- [RECORDS TO PROCESS]:
* * *

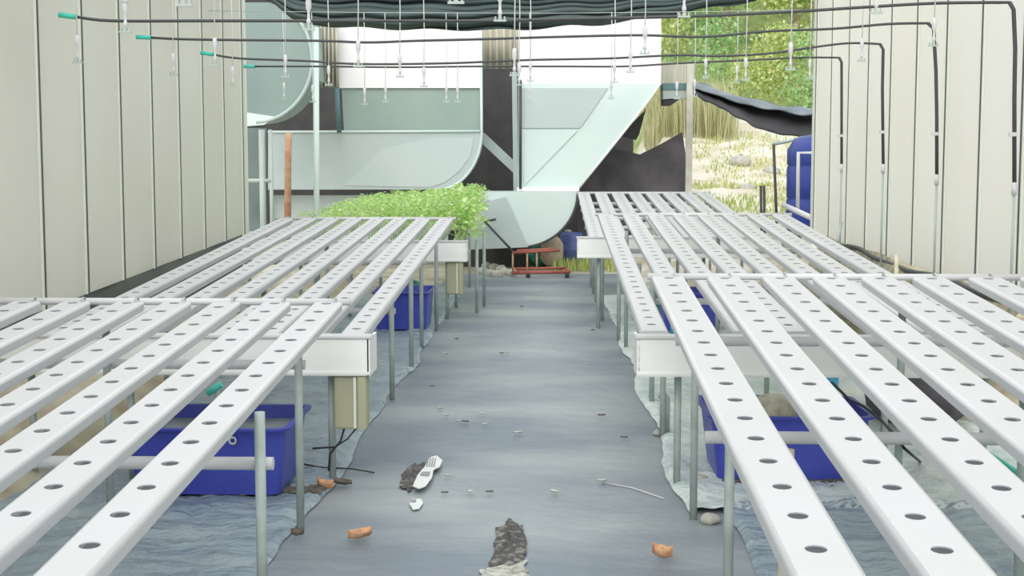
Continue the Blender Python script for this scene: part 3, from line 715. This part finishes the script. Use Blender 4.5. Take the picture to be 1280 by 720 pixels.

* * *

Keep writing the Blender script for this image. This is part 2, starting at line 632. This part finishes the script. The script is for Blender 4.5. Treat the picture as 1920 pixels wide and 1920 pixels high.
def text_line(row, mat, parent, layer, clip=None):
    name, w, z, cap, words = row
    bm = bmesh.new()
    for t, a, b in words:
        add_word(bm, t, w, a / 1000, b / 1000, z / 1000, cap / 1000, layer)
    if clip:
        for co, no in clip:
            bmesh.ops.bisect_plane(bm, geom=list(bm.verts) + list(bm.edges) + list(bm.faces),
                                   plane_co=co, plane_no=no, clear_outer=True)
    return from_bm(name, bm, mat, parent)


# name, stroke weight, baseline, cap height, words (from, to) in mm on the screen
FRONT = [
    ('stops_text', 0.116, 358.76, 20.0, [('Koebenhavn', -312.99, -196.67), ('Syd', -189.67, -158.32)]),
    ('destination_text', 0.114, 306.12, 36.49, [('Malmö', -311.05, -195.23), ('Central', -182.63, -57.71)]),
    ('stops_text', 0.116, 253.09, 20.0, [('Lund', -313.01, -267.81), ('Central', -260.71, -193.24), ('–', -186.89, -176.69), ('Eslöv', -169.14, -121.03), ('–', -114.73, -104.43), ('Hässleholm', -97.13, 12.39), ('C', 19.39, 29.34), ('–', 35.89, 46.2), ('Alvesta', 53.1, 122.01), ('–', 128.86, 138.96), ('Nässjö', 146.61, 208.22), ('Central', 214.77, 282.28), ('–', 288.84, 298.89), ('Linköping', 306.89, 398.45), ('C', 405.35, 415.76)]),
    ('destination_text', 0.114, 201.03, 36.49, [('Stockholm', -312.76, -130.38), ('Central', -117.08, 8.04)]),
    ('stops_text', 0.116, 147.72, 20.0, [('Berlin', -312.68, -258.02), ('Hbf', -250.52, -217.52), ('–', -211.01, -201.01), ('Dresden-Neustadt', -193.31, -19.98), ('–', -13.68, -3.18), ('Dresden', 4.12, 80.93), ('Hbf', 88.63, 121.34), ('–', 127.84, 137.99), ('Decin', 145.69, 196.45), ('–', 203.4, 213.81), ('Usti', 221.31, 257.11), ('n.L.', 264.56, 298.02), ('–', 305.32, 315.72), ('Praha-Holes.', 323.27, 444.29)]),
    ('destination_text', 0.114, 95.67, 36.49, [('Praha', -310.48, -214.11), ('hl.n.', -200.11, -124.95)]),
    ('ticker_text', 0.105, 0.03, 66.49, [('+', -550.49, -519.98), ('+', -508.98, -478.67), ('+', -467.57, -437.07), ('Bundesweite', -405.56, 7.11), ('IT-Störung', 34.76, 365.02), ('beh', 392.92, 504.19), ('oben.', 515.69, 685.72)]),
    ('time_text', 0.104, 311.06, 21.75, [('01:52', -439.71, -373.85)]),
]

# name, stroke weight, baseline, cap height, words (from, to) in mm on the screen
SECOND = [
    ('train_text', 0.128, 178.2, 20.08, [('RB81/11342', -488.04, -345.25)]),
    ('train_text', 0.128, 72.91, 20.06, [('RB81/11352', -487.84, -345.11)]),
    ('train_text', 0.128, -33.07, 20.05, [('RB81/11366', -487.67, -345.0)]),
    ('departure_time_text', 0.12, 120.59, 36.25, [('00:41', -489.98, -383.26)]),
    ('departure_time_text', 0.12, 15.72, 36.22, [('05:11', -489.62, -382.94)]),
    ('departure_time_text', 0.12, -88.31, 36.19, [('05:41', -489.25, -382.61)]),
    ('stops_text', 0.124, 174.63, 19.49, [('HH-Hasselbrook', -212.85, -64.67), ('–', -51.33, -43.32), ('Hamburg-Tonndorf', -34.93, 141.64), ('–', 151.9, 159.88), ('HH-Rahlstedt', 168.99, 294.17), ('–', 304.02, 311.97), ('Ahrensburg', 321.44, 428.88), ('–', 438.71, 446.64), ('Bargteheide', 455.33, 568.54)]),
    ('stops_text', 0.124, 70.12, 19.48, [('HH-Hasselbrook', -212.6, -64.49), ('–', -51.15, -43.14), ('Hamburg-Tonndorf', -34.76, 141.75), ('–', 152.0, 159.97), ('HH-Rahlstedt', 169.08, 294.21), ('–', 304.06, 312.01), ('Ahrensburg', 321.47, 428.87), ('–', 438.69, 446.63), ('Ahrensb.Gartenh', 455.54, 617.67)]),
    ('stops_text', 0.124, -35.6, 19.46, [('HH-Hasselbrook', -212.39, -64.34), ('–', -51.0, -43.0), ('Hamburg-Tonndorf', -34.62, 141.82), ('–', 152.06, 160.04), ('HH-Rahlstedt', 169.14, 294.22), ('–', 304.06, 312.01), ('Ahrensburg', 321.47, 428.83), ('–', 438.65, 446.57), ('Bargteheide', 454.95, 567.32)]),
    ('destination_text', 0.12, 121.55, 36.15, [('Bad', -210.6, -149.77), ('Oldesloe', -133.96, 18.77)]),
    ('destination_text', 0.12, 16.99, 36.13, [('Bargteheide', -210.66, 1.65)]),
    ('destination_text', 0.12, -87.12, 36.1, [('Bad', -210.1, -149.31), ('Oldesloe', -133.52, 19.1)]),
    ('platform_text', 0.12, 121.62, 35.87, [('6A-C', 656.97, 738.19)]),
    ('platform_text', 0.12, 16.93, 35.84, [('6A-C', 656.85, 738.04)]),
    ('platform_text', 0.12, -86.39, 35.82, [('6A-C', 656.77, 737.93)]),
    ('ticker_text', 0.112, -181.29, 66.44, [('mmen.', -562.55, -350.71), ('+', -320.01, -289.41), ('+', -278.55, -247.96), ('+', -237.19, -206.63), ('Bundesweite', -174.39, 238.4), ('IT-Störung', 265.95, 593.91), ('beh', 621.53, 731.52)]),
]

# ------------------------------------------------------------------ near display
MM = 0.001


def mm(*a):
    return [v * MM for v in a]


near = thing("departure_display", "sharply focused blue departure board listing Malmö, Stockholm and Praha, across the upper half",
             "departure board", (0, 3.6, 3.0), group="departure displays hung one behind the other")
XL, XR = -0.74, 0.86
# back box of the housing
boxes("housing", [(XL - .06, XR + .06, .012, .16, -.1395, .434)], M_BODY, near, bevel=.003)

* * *

- [TASK INSTRUCTIONS]:
Locate each line with the word "pixels" and copy it.

- [RESPONSE TO THE TASK]:
Continue the Blender Python script for this scene: part 3, from line 715. This part finishes the script. Use Blender 4.5. Take the picture to be 1280 by 720 pixels.
Keep writing the Blender script for this image. This is part 2, starting at line 632. This part finishes the script. The script is for Blender 4.5. Treat the picture as 1920 pixels wide and 1920 pixels high.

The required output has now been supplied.